Gotta love that "trap shooter" stance for the shotgun and it applies well with a big rifle, too.
My son thought I was nuts leaning the way I do for "doubles"- and then he tried it.
My favorite shotgun stance is in the duck blind, though- seated on a pail and letting go at the flocks passing overhead. (OK: I don't really flock shoot, but pick a target- have never had to do a follow-up shot on one, either.)
Congratulate the youg lady for her willingness to ask and learn- it's a rare trait in this day.
Shy III

Chief Instructor said...

Shy Wolf, that where I learned it - from shooting sporting clays.

This lady is going to make a great officer - if her dedication I've seen demonstrated is any indication of how she's put together.

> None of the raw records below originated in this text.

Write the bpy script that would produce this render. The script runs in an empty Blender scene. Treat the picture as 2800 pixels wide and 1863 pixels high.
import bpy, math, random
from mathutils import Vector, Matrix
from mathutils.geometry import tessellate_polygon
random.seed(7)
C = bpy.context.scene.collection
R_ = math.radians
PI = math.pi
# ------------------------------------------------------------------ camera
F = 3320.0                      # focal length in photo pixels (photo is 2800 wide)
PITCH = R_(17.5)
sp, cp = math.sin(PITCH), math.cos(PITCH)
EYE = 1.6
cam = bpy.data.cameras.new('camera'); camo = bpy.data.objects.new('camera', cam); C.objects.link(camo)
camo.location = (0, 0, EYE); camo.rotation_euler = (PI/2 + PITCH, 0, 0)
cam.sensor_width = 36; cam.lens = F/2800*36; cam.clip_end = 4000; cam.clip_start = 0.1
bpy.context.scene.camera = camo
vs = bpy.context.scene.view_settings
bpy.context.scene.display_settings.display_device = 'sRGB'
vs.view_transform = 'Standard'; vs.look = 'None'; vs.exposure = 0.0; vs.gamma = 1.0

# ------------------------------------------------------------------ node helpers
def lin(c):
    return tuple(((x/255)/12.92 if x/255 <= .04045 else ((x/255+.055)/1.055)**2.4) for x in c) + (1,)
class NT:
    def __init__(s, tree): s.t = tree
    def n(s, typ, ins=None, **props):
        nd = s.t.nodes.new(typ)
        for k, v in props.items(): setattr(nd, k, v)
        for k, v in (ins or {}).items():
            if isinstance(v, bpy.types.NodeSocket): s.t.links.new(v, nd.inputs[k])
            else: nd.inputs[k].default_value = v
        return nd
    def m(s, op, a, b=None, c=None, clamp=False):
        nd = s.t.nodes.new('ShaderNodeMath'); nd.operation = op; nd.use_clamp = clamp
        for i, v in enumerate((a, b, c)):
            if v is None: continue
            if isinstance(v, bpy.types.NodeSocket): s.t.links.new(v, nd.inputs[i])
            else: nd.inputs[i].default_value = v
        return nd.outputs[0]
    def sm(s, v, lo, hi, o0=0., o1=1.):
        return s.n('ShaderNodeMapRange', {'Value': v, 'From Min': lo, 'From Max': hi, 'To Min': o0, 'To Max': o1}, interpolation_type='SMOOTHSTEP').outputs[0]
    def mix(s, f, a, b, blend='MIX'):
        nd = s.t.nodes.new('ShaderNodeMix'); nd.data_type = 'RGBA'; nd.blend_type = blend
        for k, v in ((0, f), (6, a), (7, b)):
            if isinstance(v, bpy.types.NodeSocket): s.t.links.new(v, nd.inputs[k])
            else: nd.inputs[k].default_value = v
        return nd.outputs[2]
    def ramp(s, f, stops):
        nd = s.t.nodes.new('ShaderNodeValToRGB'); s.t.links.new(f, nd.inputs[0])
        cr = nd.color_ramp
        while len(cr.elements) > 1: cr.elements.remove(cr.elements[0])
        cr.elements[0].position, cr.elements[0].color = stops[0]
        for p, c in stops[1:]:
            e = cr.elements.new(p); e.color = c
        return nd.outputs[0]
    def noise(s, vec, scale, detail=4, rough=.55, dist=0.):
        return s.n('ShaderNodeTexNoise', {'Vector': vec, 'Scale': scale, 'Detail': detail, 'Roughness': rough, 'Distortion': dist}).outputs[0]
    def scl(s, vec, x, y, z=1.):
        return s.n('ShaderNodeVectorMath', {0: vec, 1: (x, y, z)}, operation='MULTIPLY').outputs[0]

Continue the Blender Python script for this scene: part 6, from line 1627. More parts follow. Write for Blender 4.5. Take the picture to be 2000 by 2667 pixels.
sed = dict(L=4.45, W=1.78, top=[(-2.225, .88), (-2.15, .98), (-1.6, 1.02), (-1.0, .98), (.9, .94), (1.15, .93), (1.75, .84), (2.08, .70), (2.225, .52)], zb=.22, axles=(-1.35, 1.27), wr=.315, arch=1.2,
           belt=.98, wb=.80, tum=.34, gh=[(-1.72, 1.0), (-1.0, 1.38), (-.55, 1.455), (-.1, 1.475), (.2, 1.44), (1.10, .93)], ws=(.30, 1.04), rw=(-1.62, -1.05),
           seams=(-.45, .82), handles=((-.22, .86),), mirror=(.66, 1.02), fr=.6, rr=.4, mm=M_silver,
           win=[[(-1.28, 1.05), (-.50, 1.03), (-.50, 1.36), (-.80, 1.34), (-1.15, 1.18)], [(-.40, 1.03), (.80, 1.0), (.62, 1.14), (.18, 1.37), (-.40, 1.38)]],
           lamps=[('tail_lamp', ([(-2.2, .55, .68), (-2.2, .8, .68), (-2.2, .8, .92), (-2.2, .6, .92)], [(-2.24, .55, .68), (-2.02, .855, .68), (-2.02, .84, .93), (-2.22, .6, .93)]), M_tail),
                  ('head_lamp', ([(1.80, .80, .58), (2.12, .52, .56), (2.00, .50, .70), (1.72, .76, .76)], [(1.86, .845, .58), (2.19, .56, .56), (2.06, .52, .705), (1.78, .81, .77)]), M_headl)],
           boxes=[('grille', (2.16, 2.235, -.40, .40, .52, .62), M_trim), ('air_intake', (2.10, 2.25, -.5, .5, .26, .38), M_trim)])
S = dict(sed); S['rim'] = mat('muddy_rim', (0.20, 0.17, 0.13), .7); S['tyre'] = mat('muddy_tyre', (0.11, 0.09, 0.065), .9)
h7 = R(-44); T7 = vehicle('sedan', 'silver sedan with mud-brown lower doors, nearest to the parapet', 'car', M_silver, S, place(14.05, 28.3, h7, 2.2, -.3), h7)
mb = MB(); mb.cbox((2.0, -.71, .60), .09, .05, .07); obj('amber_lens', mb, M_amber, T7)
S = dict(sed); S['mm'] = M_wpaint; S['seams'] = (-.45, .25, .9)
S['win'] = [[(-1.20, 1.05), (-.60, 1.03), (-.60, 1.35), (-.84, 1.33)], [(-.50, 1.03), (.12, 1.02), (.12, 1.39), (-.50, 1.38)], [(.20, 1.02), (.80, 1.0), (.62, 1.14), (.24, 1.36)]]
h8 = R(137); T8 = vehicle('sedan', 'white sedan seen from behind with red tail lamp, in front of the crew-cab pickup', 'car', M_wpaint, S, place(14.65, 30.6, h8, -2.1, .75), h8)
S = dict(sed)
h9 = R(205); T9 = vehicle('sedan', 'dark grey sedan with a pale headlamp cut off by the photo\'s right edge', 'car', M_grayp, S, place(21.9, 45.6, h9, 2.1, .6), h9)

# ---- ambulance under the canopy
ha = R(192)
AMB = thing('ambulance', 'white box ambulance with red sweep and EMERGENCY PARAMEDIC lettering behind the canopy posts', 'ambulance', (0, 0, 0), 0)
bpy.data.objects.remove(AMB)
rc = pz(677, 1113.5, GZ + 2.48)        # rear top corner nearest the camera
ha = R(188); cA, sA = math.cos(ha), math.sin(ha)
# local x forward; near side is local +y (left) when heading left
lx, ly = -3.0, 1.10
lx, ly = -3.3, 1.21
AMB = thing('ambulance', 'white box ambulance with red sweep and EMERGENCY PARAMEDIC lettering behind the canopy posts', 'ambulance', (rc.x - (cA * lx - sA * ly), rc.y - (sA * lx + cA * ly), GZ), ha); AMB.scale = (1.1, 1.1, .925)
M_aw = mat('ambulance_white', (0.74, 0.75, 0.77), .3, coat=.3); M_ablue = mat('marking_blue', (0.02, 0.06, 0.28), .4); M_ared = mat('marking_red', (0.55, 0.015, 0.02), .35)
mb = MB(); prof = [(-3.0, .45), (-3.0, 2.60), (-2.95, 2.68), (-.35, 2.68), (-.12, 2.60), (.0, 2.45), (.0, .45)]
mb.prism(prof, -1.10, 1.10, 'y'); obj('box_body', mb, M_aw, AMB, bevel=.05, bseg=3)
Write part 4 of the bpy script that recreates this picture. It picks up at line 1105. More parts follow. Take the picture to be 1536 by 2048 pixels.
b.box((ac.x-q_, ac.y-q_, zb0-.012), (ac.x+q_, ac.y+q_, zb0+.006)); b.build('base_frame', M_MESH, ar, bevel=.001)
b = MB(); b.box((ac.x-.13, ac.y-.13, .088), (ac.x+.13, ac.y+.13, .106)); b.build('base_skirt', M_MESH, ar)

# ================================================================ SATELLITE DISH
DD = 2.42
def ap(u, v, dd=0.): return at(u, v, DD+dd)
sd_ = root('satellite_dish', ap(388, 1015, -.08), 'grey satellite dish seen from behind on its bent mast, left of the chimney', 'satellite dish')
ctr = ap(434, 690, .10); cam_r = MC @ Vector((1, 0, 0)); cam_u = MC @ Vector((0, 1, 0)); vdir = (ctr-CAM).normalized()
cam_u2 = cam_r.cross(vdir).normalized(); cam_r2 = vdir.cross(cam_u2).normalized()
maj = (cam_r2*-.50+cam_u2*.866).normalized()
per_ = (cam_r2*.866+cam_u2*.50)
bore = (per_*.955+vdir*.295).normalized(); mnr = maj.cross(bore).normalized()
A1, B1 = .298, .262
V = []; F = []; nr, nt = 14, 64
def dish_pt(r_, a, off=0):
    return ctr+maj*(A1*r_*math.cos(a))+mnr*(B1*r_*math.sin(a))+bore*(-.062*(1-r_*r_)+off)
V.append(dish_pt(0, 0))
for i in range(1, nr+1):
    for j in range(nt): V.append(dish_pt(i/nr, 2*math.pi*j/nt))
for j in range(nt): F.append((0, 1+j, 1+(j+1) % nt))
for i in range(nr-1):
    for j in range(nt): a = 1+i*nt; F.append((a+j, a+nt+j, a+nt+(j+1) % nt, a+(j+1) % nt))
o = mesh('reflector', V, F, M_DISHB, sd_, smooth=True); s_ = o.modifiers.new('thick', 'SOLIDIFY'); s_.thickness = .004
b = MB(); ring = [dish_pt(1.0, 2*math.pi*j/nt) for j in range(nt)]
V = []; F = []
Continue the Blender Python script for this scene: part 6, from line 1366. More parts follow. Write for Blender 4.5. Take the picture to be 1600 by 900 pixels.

Even before our handgun training a few months ago, she realized that she didn't have the hand strength to be able to easily lock open the slide on the .40 cal she would be issued, or be able to load her magazine to full capacity.

She took it upon herself to get one of those hand strengthening deals where each finger has a tension spring that you squeeze to build up your hand muscles.

She was able to very easily lock open and manipulate her slide, and load a full capacity (15 round) magazine by hand.

She's a very motivated individual!

theotherryan said...

Personally I would not take up valuable time and spend hard earned money for instruction unless I was pretty confident those folks knew what they were talking about.

"Well, I was taught to do it in such-and-such a way and really like it." To me that is a valid point in a conversation with a friend at the range or that random know it all guy. However to me the way "I was taught" is not valid if you aren't getting the results you want. If the way Pa taught isn't getting rounds on target then it needs to be revisited.

I try to have as open of a mind as possible when it comes to firearms training. I know what I like and am used to but am willing to try something new, if something new works better then I keep it.

Chief Instructor said...

TOR, when it happens with a student, it usually catches me by surprise. They've recognized they have a problem, they've given me their money, but then they don't want to make any changes.

It must be some macho thing. So far, the few students that has done this are guys.

theotherryan said...

I'm totally sure it is a male thing. 'Me Alpha, if I listen to him then he Alpha now."